Мыслитель Толстой, а не Толстой-человек вел эти записи, — так кажется на первый, поверхностный взгляд. В них крайне мало биографического и совсем ничего подходящего для анекдотов из жизни великого человека, и поначалу думаешь, что это просто заметки, отражающие его размышления, его старания постичь мир. Но если рассматривать их лишь как то, что мы привычно именуем «мыслями», многие из этих заметок вызовут разочарование, ибо они очень неуверенны, осторожны, приблизительны и форма их далека от совершенства. Однако «мысли» Толстого — это не мысли ученого или литератора, и в данном случае вообще не идет речь о сугубо формальной задаче — интеллектуального постижения и максимально точного описания тех или иных фрагментов мира. Толстой борется за саму истину, это борьба всей его жизни, тяжелейшая, образцовая, достойная глубокого уважения борьба не за познание жизни, а за жизнь по истине, жизнь по Богу. Оттого и выражения, которые находит себе мысль, порой мучительно ищущие, блуждающие, оттого и сам Толстой в многочисленных маргиналиях постоянно сетует, что пишет неясно, не попадая в цель, — эта цель есть сама жизнь. Поэтому его мысли — по видимости чисто абстрактного свойства — целые серии мыслей из области феноменологии и теории познания, предстают нам только как пылающие, страстные, мятежные попытки придать наглядную форму результатам абстрактного познания, воплотить истину в мудрости, воззрения — в жизни. Часто эти попытки прекращаются, уступая печальному смирению, и он, стареющий человек, сокрушенно отказывается от дальнейших стараний понять мир, но не с тем, чтобы удалиться на покой, а чтобы еще более неуклонно, еще более страстно пробивать путь действию, путь деятельной, изо дня в день борющейся, терпящей поражения, но вновь восстающей из праха любви. Итог всей мудрости — любовь, и смысл жизни — любовь, еще нигде это не было высказано с такой жизненной силой, глубоко выстраданной и все же торжествующей, с такой захватывающей страстью и с такой высокой мудростью, как в этом удивительном дневнике.
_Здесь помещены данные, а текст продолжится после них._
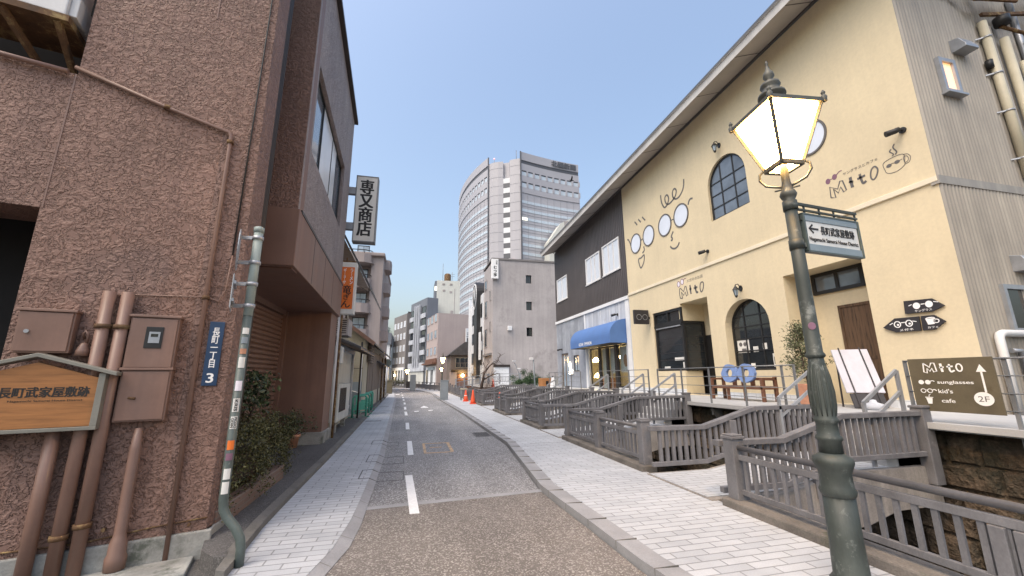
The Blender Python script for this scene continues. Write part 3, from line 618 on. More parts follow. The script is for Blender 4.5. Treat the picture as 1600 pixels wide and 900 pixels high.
# bent green pole with signs and stickers
sp = thing('sign_pole', 'bent dark green pole with stickers, holding road signs turned away from the camera', 'sign pole', (-1.39, 4.42, 0))
PX, PY = -1.575, 4.42
MB().tube([(-1.385, 4.41, -.02), (-1.385, 4.41, .14), (-1.40, 4.41, .22), (-1.45, 4.415, .31), (-1.53, 4.42, .40), (-1.565, 4.42, .47), (PX, PY, .56), (PX, PY, 2.2)], .038, 14).build('lower_pole', 'post_green', sp)
MB().tube([(PX, PY, 2.2), (PX, PY, 3.08), (PX, PY, 3.085)], [.041, .041, .02], 14).build('upper_pole', 'post_grey', sp)
MB().lathe((PX, PY, 3.06), [(.047, 0), (.047, .05), (.03, .06)], 14).build('cap', 'post_grey', sp)
for z in (2.98, 2.72, 2.50, 2.28): MB().lathe((PX, PY, z), [(.052, 0), (.052, .035)], 14).box(PX-.16, PY-.012, z, PX-.03, PY+.012, z+.035).build('clamp', 'galvanised', sp)
DF = Fr((PX-.15, PY-.02, 0), (.33, -.944, 0))     # faces left, away from the street
dsk = MB(); dsk.disc(DF, 0, 2.86, .21, .21, 0, .006, 28); d_o = dsk.build('round_sign', 'galvanised', sp); MB().disc(DF, 0, 2.86, .195, .195, .0062, .009, 28).build('sign_face', 'sign_frame_blue', d_o)
pt = MB(); pt.fbox(DF, -.17, 2.25, 0, .17, 2.58, .006); p_o = pt.build('square_sign', 'galvanised', sp); MB().fbox(DF, -.16, 2.26, .0062, .16, 2.57, .009).build('sign_face', 'sign_white', p_o)
rib = MB()
for z in (2.33, 2.50): rib.fbox(DF, -.16, z-.015, -.02, .16, z+.015, -.001)
rib.build('sign_rail', 'galvanised', sp)
def sticker(z, h, ang, wdt, mt, label=None):
    mb = MB(); n = 6; r = .0395; vs = []; fs = []
    for i in range(n+1):
        t = R(ang)-wdt/2/r+wdt/r*i/n
        for q, zz in ((r, z), (r, z+h), (r+.0012, z+h), (r+.0012, z)): vs.append((PX+q*math.cos(t), PY+q*math.sin(t), zz))
    for i in range(n):
        for j in range(4): fs.append((4*i+j, 4*i+(j+1) % 4, 4*i+4+(j+1) % 4, 4*i+4+j))
    o = mb.add(vs, fs).build('sticker', mt, sp)
    return o
PF = Fr((PX+.0135, PY-.0385, 0), (.944, .33, 0))
for z, h, mt in ((2.02, .06, 'sign_white'), (1.93, .06, 'old_blue_sheet'), (1.83, .05, 'terracotta'), (1.70, .10, 'sign_white'), (1.49, .09, 'lens_white'), (1.30, .12, 'sign_white'), (1.15, .11, 'sign_white'), (.97, .08, 'sign_orange'), (.88, .06, 'line_purple'), (.72, .09, 'sign_white'), (.60, .10, 'sign_white')): sticker(z, h, -70, .055, mt)
text('KRIS', Fr(PF.o, (0, 0, -1), PF.u), -1.36, 0, .10, .026, 'ink', sp, c=.003, depth=.001, bold=.02); text('PICDO', Fr(PF.o, (0, 0, -1), PF.u), -1.205, .013, .095, .02, 'ink', sp, c=.003, depth=.001, bold=.02); text('ODIN', Fr(PF.o, (0, 0, -1), PF.u), -1.205, -.013, .085, .02, 'ink', sp, c=.003, depth=.001, bold=.02)

# planter, hedge, shrubs
tag(MB().box(-2.02, 5.15, .0, -1.88, 7.5, .27).box(-3.0, 7.36, .0, -2.02, 7.5, .27).build('planter', 'planter_brick', bevel=.008), 'low brick planter wall at the foot of the hedge', 'planter')
def hedge_pts(rn, n):
    out = []
    while len(out) < n:
        y = rn.uniform(5.2, 7.85); t = (y-5.2)/2.65; h = 1.34-.38*t+.10*math.sin(y*3.1)+.06*math.sin(y*7.7); cx_ = -2.45; hx = .60-.10*t+.06*math.sin(y*4.3)
        z0 = .30; a = rn.uniform(0, math.pi); q = 1-abs(rn.gauss(0, .09)); x = cx_+math.cos(a)*hx*q*(1+.08*math.sin(y*9+a*5)); z = z0-.06+(h-z0)*min(1, (abs(math.sin(a))**.55))*q*rn.uniform(.9, 1.06) if rn.random() < .6 else rn.uniform(z0-.16, h*.86)
        if rn.random() < .5 and x > -2.3: x = cx_+hx*(1.0+.12*math.sin(y*6+z*5)+.07*math.sin(z*11-y*9))*rn.uniform(.88, 1.08)
        end = 1 if rn.random() > .12 else 0
        if not end: y = rn.choice((5.22, 7.8))+rn.uniform(-.08, .12)
        out.append((x, y, z))
    return out
hd = thing('hedge', 'dense olive green clipped hedge in a brick planter beside the stucco corner', 'hedge', (-2.4, 6.9, .3))
hl = MB(); hl.leaves(hedge_pts(rnd, 30000), .036, rnd, .35, .5); hl.build('foliage', 'hedge_leaf', hd)
co = MB(); co.add([(-2.9, 5.4, .3), (-2.05, 5.4, .3), (-2.1, 7.45, .3), (-2.9, 7.45, .3), (-2.75, 5.5, 1.08), (-2.2, 5.5, 1.08), (-2.3, 7.4, .72), (-2.7, 7.4, .72)], [(0, 3, 2, 1), (4, 5, 6, 7), (0, 1, 5, 4), (1, 2, 6, 5), (2, 3, 7, 6), (3, 0, 4, 7)]); co.build('inner_twigs', 'soil', hd)
cs = thing('camellia', 'dark glossy broad-leaved shrub rising behind the hedge by the pole', 'shrub', (-2.25, 6.4, .3))
def clumps(rn, centres, r, per):
    return [(x+rn.gauss(0, r), y+rn.gauss(0, r), z+rn.gauss(0, r*.8)) for x, y, z in centres for _ in range(per)]
cc_ = [(-2.28+rnd.uniform(-.22, .22), 6.7+rnd.uniform(-.5, .5), 1.25+rnd.uniform(-.1, .42)) for _ in range(26)]
MB().leaves(clumps(rnd, cc_, .07, 26), .085, rnd, .5, .5).build('foliage', 'dark_leaf', cs)
stm = MB()
for c_ in cc_[:9]: stm.tube([(-2.3, 6.7, .5), ((c_[0]-2.3)/2, (c_[1]+6.7)/2, (c_[2]+.6)/2), c_], [.016, .01, .004], 6)
stm.build('stem', 'bark', cs)
pot = thing('potted_shrub', 'small leafy shrub in a terracotta pot against the brown pier', 'potted plant', (-2.55, 10.75, .06))
MB().lathe((-2.55, 10.6, .06), [(.105, 0), (.14, .23), (.162, .235), (.162, .29), (.145, .29), (.135, .25)], 20).build('pot', 'terracotta', pot)
cc_ = [(-2.6+rnd.gauss(0, .26), 10.5+rnd.gauss(0, .2), .62+rnd.gauss(0, .15)) for _ in range(40)]
MB().leaves(clumps(rnd, cc_, .06, 26), .052, rnd, .5, .5).build('foliage', 'dark_leaf', pot)
stm = MB()
for c_ in cc_[:18]: stm.tube([(-2.55, 10.6, .3), ((c_[0]-2.55)/2, (c_[1]+10.6)/2, (c_[2]+.32)/2), c_], [.012, .007, .003], 5)
stm.build('stem', 'bark', pot)

# projecting signs
YF = lambda y: Fr((0, y, 0), (1, 0, 0))             # planes facing the camera
s1 = thing('projecting_sign', 'white lightbox sign with four black characters 専又商店, projecting from the brown building', 'sign', (-1.6, 12.2, 5.5))
MB().box(-1.86, 12.2, 5.58, -1.24, 12.46, 7.68).build('lightbox', 'sign_white', s1, bevel=.012)
f_ = MB(); F1 = YF(12.2)
f_.fbox(F1, -1.875, 5.56, -.28, -1.845, 7.70, .012); f_.fbox(F1, -1.255, 5.56, -.28, -1.225, 7.70, .012); f_.fbox(F1, -1.845, 7.67, -.28, -1.255, 7.70, .010); f_.fbox(F1, -1.845, 5.56, -.28, -1.255, 5.59, .010); f_.build('frame', 'steel_grey', s1)
text('専\n又\n商\n店', F1, -1.55, 6.66, .40, 1.82, 'sign_black', s1, c=0, depth=.004, bold=.022, spacing=.9)
a_ = MB(); a_.box(-2.1, 12.25, 7.1, -1.87, 12.4, 7.32); a_.box(-2.1, 12.25, 5.95, -1.87, 12.4, 6.17); a_.build('bracket', 'galvanised', s1)
K = .908
s2 = thing('lightbox_sign', 'orange and white vertical ramen shop sign with brush lettering', 'sign', (-1.92, 12.35, 3.4))
MB().box(-2.15, 12.35, 3.40, -1.69, 12.62, 4.95).build('lightbox', 'sign_white', s2, bevel=.012)
F2 = YF(12.35); MB().fbox(F2, -2.12, 3.55, 0, -1.745, 4.80, .008).build('panel', 'sign_orange', s2)
text('ラ\n｜\nメ\nン', F2, -1.82, 4.52, .08, .47, 'text_white', s2, c=.008, bold=.015, spacing=.85); text('ギ\n｜\nョ\n｜\nザ', F2, -2.01, 4.52, .08, .47, 'text_white', s2, c=.008, bold=.015, spacing=.85)
text('竜', F2, -1.92, 4.12, .23, .25, 'ink', s2, c=.008, bold=.015); text('ぎ', F2, -1.92, 3.90, .155, .165, 'ink', s2, c=.008, bold=.015); text('ん', F2, -1.93, 3.69, .245, .20, 'ink', s2, c=.008, bold=.015)
a_ = MB(); a_.bar((-2.4, 12.48, 5.0), (-1.75, 12.48, 5.0), .05, .05); a_.bar((-2.0, 12.48, 4.94), (-2.0, 12.48, 5.12), .04, .04, (0, 1, 0)); a_.build('bracket', 'rust', s2)

# small eatery
et = thing('eatery', 'small old two-storey eatery with tiled awning roof and pale wall panel, beyond the brown building', 'building', (-3, 14.5, 0))
b = MB(); b.box(-6, 12.15, 0, -2.32, 17.6, 3.0); b.box(-6.5, 12.75, 3.0, -2.55, 17.4, 4.9); b.build('wall', 'old_cream', et)
pn = MB(); pn.box(-2.32, 13.0, .45, -2.2, 16.6, 2.50); pn.build('panel', 'pale_panel', et, bevel=.01)
dp = MB(); dp.box(-2.2, 14.3, .5, -2.15, 16.7, .62); dp.box(-2.22, 16.45, .45, -2.12, 16.62, 2.9); dp.box(-2.22, 13.0, 2.45, -2.1, 16.6, 2.6); dp.build('door_frame', 'galvanised', et)
def tiled(mb, x0, x1, y0, y1, z0, z1, pitch=.22, t=.07):
    """pantiled slope falling from x0,z0 to x1,z1, with the roll of each course modelled"""
    n = max(2, int(abs(y1-y0)/pitch)); vs, fs = [], []; k = 6
    for i in range(n*k+1):
        y = y0+(y1-y0)*i/(n*k); h = .028*math.sin(2*math.pi*i/k)
        vs += [(x0, y, z0+h), (x1, y, z1+h), (x1, y, z1-t), (x0, y, z0-t)]
    for i in range(n*k):
        for j in range(4): fs.append((4*i+j, 4*i+(j+1) % 4, 4*i+4+(j+1) % 4, 4*i+4+j)[::-1])
    fs += [(0, 1, 2, 3), tuple(4*n*k+j for j in (3, 2, 1, 0))]
    return mb.add(vs, fs)
t_ = MB(); tiled(t_, -2.6, -1.45, 12.65, 17.4, 2.95, 2.48); tiled(t_, -3.2, -1.33, 12.72, 17.5, 7.9, 4.36); tiled(t_, -3.2, -5, 12.72, 17.5, 7.9, 4.8); t_.build('roof', 'roof_tile', et)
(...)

Давно миновали те времена, когда наше национальное чувство, растревоженное внезапной угрозой, побуждало нас смотреть на все чужое с неприязнью и враждебностью. В те времена у нас даже высказывали сомнения, позволительно ли нам играть пьесы англичанина Шекспира, а некоторые излишне усердные господа опорочили как слабость, которую надлежит немедленно преодолеть, лучшую из лучших черт Германии — уважение ко всем ценностям и достижениям других народов мира. Всячески поносили себялюбие Англии, якобы закосневшей в неприкрытом эгоизме, а сами меж тем подталкивали немецкий дух по тому же пути холодного себялюбия и в конечном-то счете бесплодной ограниченности. Эти времена уже в прошлом, сегодня у нас уже не ропщут, если кто-то воздает хвалу Флоберу или Гоголю.
И давно уже мы снова смогли заговорить о том, что после этой войны Германии нельзя стать чем-то вроде острова, что она должна возобновить сотрудничество с соседями, находя общие цели, применяя общие методы, почитая общих богов. С недавних пор даже о Европе говорят больше чем когда-либо, и, по-моему, прекраснейшим достижением нашего времени, стоящим выше всех национальных различий, должно стать укрепление общеевропейского сознания, уважение к общеевропейскому духу. Но многим Европа видится в таких границах, которые вызывают озабоченное раздумье: иные из наших лучших умов (например, Шелер в великолепной, пылающей книге «Гений войны») целиком и полностью исключают из своей Европы Россию. Вообще европейская мысль в эти неспокойные дни полна агрессии и, по-видимому, устремлена не к объединению, а к разделению Европы. Между тем идея будущего духовного европейского единения могла бы стать первым предварительным шагом к объединению всего человечества, но, как выражение любого космополитизма, эту мысль сегодня решительно отвергают, считая, что ее место в царстве поэтических грез. С этим я согласен, хотя о поэтических грезах я очень высокого мнения, да и вовсе не считаю идею объединения всего человечества красивой мечтой нескольких великих идеалистов — Гете, Гердера, Шиллера… Я считаю ее душевным переживанием, то есть самой реальной вещью на свете. Ведь на этой идее зиждутся наше религиозное чувство и мышление. Всякая достигшая высокого уровня и жизнеспособная религия, любое творческое, художественное мировоззрение основаны на принципиальной убежденности в высоком достоинстве и духовном предназначении человека, человека как такового.